Tuesday 28 March 2017

I am less terrified

Last night was my second rehearsal with the USO and I am arrogantly impressed with myself and my improvement. To start with, I didn't almost blind a violinist with my baton like I did last week (oops), but more importantly, I had more confidence in my abilities as well as less of the "I'm intruding where I don't belong" feeling. I am still ridiculously intimidated by the regular conductor (the wonderful Peter Webb), but I know I can at least run both of my pieces, all the way through, with minimal mistakes.

I will be filming in two weeks time and this somewhat terrifies me. Part of me feels as if the entire future of my life and career is resting on this one recording, but when I take a step back, I remember that I have my creative writing degree to fall back on, as well as other talents within the music industry.

My current (first-world) problem is that I have too many options ahead of me and I simply do not know which path to take.

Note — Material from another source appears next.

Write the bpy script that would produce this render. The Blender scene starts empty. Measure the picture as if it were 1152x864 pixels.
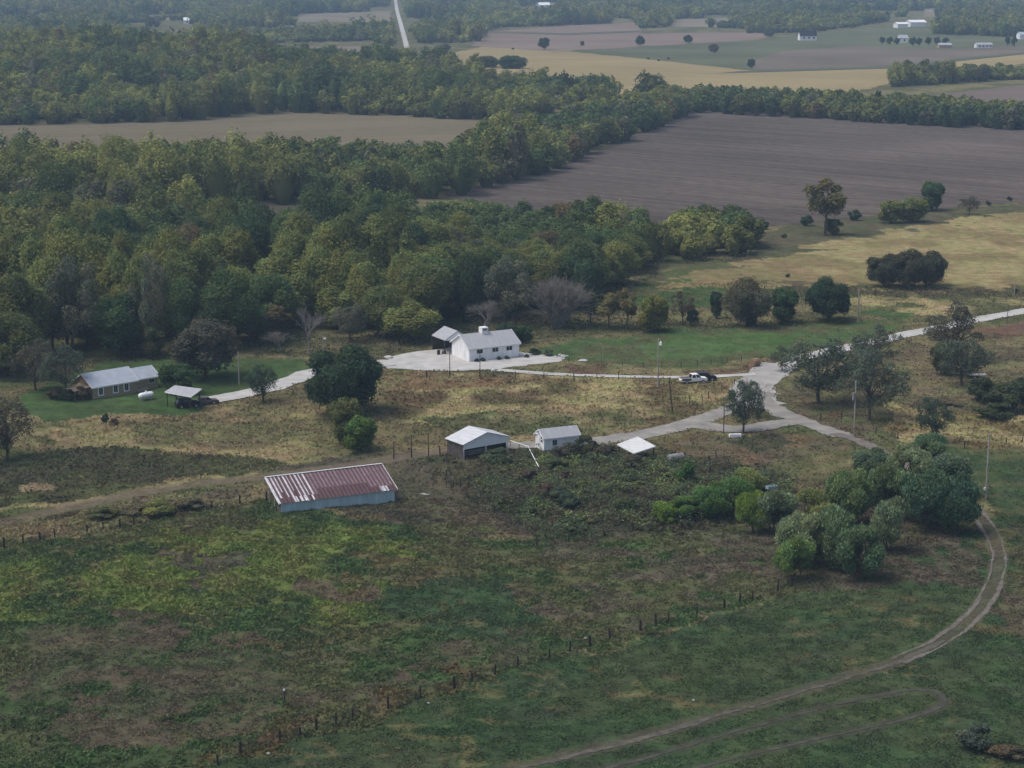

Hopefully I'll sort it out soon.

Monday 20 March 2017

I am terrified

Tomorrow evening, I will have my first of three rehearsals with (what I am sure will be) the lovely Unley Symphony Orchestra. I wish I could say I am purely excited about this, but I am mostly nervous. I've never taken a small ensemble before, let alone a full orchestra! I may not even come up with footage worthy to send in as my Masters audition.
As I'm writing this post, my baton and scores sit on my desk, untouched for over a week. 
A week. 
I can't believe I've had an extra week to prepare for my first time conducting a real orchestra and I've squandered it through general laziness...
Starting to question whether I really want this or even if I deserve it.